**What is expected:**
Write every line of the material out exactly as shown.

**Data extract:**
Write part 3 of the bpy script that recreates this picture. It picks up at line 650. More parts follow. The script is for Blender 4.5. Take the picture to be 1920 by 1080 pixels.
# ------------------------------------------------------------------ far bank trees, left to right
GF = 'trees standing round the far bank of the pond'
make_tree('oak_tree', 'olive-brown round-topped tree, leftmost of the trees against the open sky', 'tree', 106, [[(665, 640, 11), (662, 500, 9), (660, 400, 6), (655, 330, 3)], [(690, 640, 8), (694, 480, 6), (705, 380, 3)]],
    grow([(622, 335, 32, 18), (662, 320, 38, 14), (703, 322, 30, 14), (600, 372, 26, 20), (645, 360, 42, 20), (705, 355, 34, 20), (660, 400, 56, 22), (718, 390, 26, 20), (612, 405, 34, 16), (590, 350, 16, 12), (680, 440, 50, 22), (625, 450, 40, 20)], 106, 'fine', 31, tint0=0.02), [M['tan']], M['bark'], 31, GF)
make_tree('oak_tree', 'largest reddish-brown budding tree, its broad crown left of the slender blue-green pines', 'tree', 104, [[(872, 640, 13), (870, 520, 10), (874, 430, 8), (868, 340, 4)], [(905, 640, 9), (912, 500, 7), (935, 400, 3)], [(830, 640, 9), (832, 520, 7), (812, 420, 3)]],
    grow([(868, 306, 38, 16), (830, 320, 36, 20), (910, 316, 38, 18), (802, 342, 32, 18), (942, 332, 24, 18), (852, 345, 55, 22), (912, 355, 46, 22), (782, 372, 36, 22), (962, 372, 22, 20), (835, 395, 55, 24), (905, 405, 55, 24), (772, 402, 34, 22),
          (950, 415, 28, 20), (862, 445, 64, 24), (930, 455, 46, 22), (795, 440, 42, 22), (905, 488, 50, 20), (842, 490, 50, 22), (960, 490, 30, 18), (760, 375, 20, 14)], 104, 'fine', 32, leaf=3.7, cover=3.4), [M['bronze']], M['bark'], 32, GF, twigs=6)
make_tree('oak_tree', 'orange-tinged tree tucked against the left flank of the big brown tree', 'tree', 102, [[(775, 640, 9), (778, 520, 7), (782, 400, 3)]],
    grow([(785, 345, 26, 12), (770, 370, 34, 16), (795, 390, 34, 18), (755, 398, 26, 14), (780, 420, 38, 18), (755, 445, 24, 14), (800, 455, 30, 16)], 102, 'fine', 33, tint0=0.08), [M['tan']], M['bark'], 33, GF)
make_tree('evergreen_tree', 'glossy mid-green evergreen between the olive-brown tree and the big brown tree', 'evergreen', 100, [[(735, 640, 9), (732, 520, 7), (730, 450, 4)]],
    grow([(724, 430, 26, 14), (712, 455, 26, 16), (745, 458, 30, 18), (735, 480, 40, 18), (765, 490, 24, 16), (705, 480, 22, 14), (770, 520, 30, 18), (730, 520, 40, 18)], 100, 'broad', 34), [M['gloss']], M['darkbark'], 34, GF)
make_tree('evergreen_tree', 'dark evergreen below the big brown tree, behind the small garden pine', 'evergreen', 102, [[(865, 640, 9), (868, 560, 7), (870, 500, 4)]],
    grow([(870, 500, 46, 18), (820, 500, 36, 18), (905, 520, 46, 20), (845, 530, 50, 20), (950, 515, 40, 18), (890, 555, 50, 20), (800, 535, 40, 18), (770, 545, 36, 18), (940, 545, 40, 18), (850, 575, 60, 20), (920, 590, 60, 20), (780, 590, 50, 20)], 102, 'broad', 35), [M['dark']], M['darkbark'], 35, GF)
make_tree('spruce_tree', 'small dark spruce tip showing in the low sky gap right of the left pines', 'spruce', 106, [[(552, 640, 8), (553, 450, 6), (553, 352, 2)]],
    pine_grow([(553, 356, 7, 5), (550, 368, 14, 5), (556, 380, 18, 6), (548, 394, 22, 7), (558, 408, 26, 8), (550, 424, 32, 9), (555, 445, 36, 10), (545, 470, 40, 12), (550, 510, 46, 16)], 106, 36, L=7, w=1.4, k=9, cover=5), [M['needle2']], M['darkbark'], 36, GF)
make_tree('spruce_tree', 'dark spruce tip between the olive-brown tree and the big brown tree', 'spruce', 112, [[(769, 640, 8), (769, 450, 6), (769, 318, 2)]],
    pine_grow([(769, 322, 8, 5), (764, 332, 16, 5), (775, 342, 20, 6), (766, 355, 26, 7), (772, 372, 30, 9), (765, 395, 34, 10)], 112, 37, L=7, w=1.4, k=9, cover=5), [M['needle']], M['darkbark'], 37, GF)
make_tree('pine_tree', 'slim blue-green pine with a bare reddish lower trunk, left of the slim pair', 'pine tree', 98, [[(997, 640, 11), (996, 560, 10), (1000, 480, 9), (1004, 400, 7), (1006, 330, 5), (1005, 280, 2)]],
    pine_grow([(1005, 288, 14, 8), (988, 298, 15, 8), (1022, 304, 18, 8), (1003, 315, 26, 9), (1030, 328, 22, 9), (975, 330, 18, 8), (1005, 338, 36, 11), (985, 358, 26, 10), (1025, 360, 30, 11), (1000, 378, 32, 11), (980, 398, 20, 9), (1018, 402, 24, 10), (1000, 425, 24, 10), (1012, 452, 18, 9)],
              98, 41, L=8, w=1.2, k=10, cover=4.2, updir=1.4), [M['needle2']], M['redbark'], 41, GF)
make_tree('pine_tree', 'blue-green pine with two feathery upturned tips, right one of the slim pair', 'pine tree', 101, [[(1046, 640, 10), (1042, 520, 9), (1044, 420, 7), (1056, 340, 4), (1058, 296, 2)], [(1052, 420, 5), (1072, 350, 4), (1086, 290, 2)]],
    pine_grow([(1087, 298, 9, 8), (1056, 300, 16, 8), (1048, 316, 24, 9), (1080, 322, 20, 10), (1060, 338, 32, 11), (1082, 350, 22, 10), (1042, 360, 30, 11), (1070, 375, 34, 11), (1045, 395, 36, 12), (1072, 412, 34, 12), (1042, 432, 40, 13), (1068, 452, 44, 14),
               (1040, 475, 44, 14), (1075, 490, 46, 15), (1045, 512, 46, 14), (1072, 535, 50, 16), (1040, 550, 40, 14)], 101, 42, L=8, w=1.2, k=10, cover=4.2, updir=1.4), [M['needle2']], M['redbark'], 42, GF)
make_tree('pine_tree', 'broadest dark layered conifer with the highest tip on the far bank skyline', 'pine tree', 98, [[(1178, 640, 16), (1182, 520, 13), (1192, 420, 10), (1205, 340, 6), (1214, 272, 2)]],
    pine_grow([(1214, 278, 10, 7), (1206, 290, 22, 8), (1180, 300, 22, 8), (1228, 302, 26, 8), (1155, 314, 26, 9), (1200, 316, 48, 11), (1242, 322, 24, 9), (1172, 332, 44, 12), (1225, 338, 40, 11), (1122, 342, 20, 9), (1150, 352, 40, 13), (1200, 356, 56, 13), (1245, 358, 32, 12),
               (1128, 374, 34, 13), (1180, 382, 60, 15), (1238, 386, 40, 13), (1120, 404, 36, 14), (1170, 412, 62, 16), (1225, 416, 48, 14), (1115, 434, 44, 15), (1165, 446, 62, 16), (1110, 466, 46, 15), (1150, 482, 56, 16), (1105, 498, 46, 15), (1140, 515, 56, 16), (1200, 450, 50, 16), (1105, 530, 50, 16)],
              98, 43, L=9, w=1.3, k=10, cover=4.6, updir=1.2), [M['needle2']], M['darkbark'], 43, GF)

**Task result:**
Write part 3 of the bpy script that recreates this picture. It picks up at line 650. More parts follow. The script is for Blender 4.5. Take the picture to be 1920 by 1080 pixels.
# ------------------------------------------------------------------ far bank trees, left to right
GF = 'trees standing round the far bank of the pond'
make_tree('oak_tree', 'olive-brown round-topped tree, leftmost of the trees against the open sky', 'tree', 106, [[(665, 640, 11), (662, 500, 9), (660, 400, 6), (655, 330, 3)], [(690, 640, 8), (694, 480, 6), (705, 380, 3)]],
    grow([(622, 335, 32, 18), (662, 320, 38, 14), (703, 322, 30, 14), (600, 372, 26, 20), (645, 360, 42, 20), (705, 355, 34, 20), (660, 400, 56, 22), (718, 390, 26, 20), (612, 405, 34, 16), (590, 350, 16, 12), (680, 440, 50, 22), (625, 450, 40, 20)], 106, 'fine', 31, tint0=0.02), [M['tan']], M['bark'], 31, GF)
make_tree('oak_tree', 'largest reddish-brown budding tree, its broad crown left of the slender blue-green pines', 'tree', 104, [[(872, 640, 13), (870, 520, 10), (874, 430, 8), (868, 340, 4)], [(905, 640, 9), (912, 500, 7), (935, 400, 3)], [(830, 640, 9), (832, 520, 7), (812, 420, 3)]],
    grow([(868, 306, 38, 16), (830, 320, 36, 20), (910, 316, 38, 18), (802, 342, 32, 18), (942, 332, 24, 18), (852, 345, 55, 22), (912, 355, 46, 22), (782, 372, 36, 22), (962, 372, 22, 20), (835, 395, 55, 24), (905, 405, 55, 24), (772, 402, 34, 22),
          (950, 415, 28, 20), (862, 445, 64, 24), (930, 455, 46, 22), (795, 440, 42, 22), (905, 488, 50, 20), (842, 490, 50, 22), (960, 490, 30, 18), (760, 375, 20, 14)], 104, 'fine', 32, leaf=3.7, cover=3.4), [M['bronze']], M['bark'], 32, GF, twigs=6)
make_tree('oak_tree', 'orange-tinged tree tucked against the left flank of the big brown tree', 'tree', 102, [[(775, 640, 9), (778, 520, 7), (782, 400, 3)]],
    grow([(785, 345, 26, 12), (770, 370, 34, 16), (795, 390, 34, 18), (755, 398, 26, 14), (780, 420, 38, 18), (755, 445, 24, 14), (800, 455, 30, 16)], 102, 'fine', 33, tint0=0.08), [M['tan']], M['bark'], 33, GF)
make_tree('evergreen_tree', 'glossy mid-green evergreen between the olive-brown tree and the big brown tree', 'evergreen', 100, [[(735, 640, 9), (732, 520, 7), (730, 450, 4)]],
    grow([(724, 430, 26, 14), (712, 455, 26, 16), (745, 458, 30, 18), (735, 480, 40, 18), (765, 490, 24, 16), (705, 480, 22, 14), (770, 520, 30, 18), (730, 520, 40, 18)], 100, 'broad', 34), [M['gloss']], M['darkbark'], 34, GF)
make_tree('evergreen_tree', 'dark evergreen below the big brown tree, behind the small garden pine', 'evergreen', 102, [[(865, 640, 9), (868, 560, 7), (870, 500, 4)]],
    grow([(870, 500, 46, 18), (820, 500, 36, 18), (905, 520, 46, 20), (845, 530, 50, 20), (950, 515, 40, 18), (890, 555, 50, 20), (800, 535, 40, 18), (770, 545, 36, 18), (940, 545, 40, 18), (850, 575, 60, 20), (920, 590, 60, 20), (780, 590, 50, 20)], 102, 'broad', 35), [M['dark']], M['darkbark'], 35, GF)
make_tree('spruce_tree', 'small dark spruce tip showing in the low sky gap right of the left pines', 'spruce', 106, [[(552, 640, 8), (553, 450, 6), (553, 352, 2)]],
    pine_grow([(553, 356, 7, 5), (550, 368, 14, 5), (556, 380, 18, 6), (548, 394, 22, 7), (558, 408, 26, 8), (550, 424, 32, 9), (555, 445, 36, 10), (545, 470, 40, 12), (550, 510, 46, 16)], 106, 36, L=7, w=1.4, k=9, cover=5), [M['needle2']], M['darkbark'], 36, GF)
make_tree('spruce_tree', 'dark spruce tip between the olive-brown tree and the big brown tree', 'spruce', 112, [[(769, 640, 8), (769, 450, 6), (769, 318, 2)]],
    pine_grow([(769, 322, 8, 5), (764, 332, 16, 5), (775, 342, 20, 6), (766, 355, 26, 7), (772, 372, 30, 9), (765, 395, 34, 10)], 112, 37, L=7, w=1.4, k=9, cover=5), [M['needle']], M['darkbark'], 37, GF)
make_tree('pine_tree', 'slim blue-green pine with a bare reddish lower trunk, left of the slim pair', 'pine tree', 98, [[(997, 640, 11), (996, 560, 10), (1000, 480, 9), (1004, 400, 7), (1006, 330, 5), (1005, 280, 2)]],
    pine_grow([(1005, 288, 14, 8), (988, 298, 15, 8), (1022, 304, 18, 8), (1003, 315, 26, 9), (1030, 328, 22, 9), (975, 330, 18, 8), (1005, 338, 36, 11), (985, 358, 26, 10), (1025, 360, 30, 11), (1000, 378, 32, 11), (980, 398, 20, 9), (1018, 402, 24, 10), (1000, 425, 24, 10), (1012, 452, 18, 9)],
              98, 41, L=8, w=1.2, k=10, cover=4.2, updir=1.4), [M['needle2']], M['redbark'], 41, GF)
make_tree('pine_tree', 'blue-green pine with two feathery upturned tips, right one of the slim pair', 'pine tree', 101, [[(1046, 640, 10), (1042, 520, 9), (1044, 420, 7), (1056, 340, 4), (1058, 296, 2)], [(1052, 420, 5), (1072, 350, 4), (1086, 290, 2)]],
    pine_grow([(1087, 298, 9, 8), (1056, 300, 16, 8), (1048, 316, 24, 9), (1080, 322, 20, 10), (1060, 338, 32, 11), (1082, 350, 22, 10), (1042, 360, 30, 11), (1070, 375, 34, 11), (1045, 395, 36, 12), (1072, 412, 34, 12), (1042, 432, 40, 13), (1068, 452, 44, 14),
               (1040, 475, 44, 14), (1075, 490, 46, 15), (1045, 512, 46, 14), (1072, 535, 50, 16), (1040, 550, 40, 14)], 101, 42, L=8, w=1.2, k=10, cover=4.2, updir=1.4), [M['needle2']], M['redbark'], 42, GF)
make_tree('pine_tree', 'broadest dark layered conifer with the highest tip on the far bank skyline', 'pine tree', 98, [[(1178, 640, 16), (1182, 520, 13), (1192, 420, 10), (1205, 340, 6), (1214, 272, 2)]],
    pine_grow([(1214, 278, 10, 7), (1206, 290, 22, 8), (1180, 300, 22, 8), (1228, 302, 26, 8), (1155, 314, 26, 9), (1200, 316, 48, 11), (1242, 322, 24, 9), (1172, 332, 44, 12), (1225, 338, 40, 11), (1122, 342, 20, 9), (1150, 352, 40, 13), (1200, 356, 56, 13), (1245, 358, 32, 12),
               (1128, 374, 34, 13), (1180, 382, 60, 15), (1238, 386, 40, 13), (1120, 404, 36, 14), (1170, 412, 62, 16), (1225, 416, 48, 14), (1115, 434, 44, 15), (1165, 446, 62, 16), (1110, 466, 46, 15), (1150, 482, 56, 16), (1105, 498, 46, 15), (1140, 515, 56, 16), (1200, 450, 50, 16), (1105, 530, 50, 16)],
              98, 43, L=9, w=1.3, k=10, cover=4.6, updir=1.2), [M['needle2']], M['darkbark'], 43, GF)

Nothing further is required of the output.